Brandis stands up for decency after burqa stunt – but that's exactly what Hanson wanted | Katharine Murphy

Katharine Murphy
One Nation leader Pauline Hanson pulls off an Islamic veil she wore into the Senate chamber. Photograph: Reuters

The most dispiriting thing about Pauline Hanson’s little stunt on Thursday is not that she entered the Senate chamber in a burqa, and then swirled it off like a coy extra in a Star Wars movie, looking to steal some sneaky love from the camera.

Offensive, reckless, dangerous and dumb behaviour from Hanson is, let’s be honest, par for the course.

It’s an art form she’s slowly perfected during her fits and starts in public life.

But offensive, reckless, dangerous and dumb is, sadly, not the worst of it.

The worst of it is Hanson got exactly what she wanted.

On Thursday Hanson wanted what she always wants: to surf the persistent vacancy and hollowness of the contemporary political discussion, and the febrile 24/7 news cycle, with its voracious appetite for sensation, to project herself, nimbly, to centre stage.

The objective is to be at once the centre of attention, and to be mocked and shunned and shamed and scapegoated by her parliamentary colleagues.

With a Queensland state election coming up, presumably it would be helpful to the looming campaign to once again hang a giant lantern over her self-styled outsider status, to be spurned by the political mainstream.

Anyone watching politics this week knows it has been a cluttered, chaotic, high octane week in Canberra, and the competition to grab your little moment in the spotlight in all the swirling insanity has been intense.

It was clear that Hanson entered the Senate with a simple objective.

She wanted to use the chamber as a platform to project herself onto the television news bulletins, onto outrage central, 2GB in Sydney – and to amplify her direct communication with voters.

That’s what the alleged outsiders do in modern politics – they occupy the life, accept the benefits, and pretend that they are somehow quantifiably different from the other inhabitants of the circus.

Hanson beamed as she was soundly rebuked by a clearly infuriated George Brandis in one of the attorney general’s finest parliamentary contributions on the hop.

Better yet when folks across the chamber leapt to their feet to reward Brandis for his full-throated rebuke with a standing ovation.

Hanson’s smile widened, the eyes flashed.

Brandis stood up without hesitation or qualification for decency, tolerance, for basic Australian values of respect and inclusion – even if the Coalition colleagues sitting behind him hesitated.
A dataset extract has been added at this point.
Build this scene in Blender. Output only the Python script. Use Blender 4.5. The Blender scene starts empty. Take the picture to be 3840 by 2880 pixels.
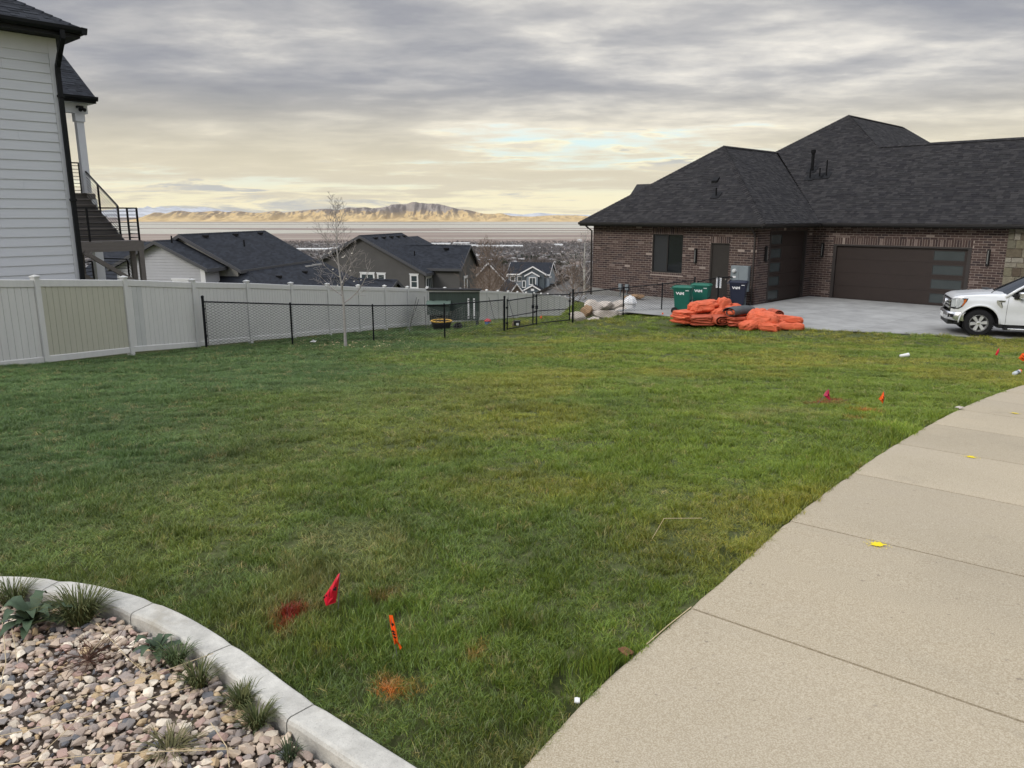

As well as insisting that Muslim Australians should not suffer the gross indignity of being mocked in their own parliament, Brandis also stood up for practicality and good sense, given terrorism is a real and present threat, and agencies require cooperation from the Islamic community in order to combat it.

Cometh the hour, cometh the man.

But despite the correct thing being done, Hanson’s delight at her success brimmed like a fountain.

A perfect bit of mischief, managed.

Depressing doesn’t even begin to describe it.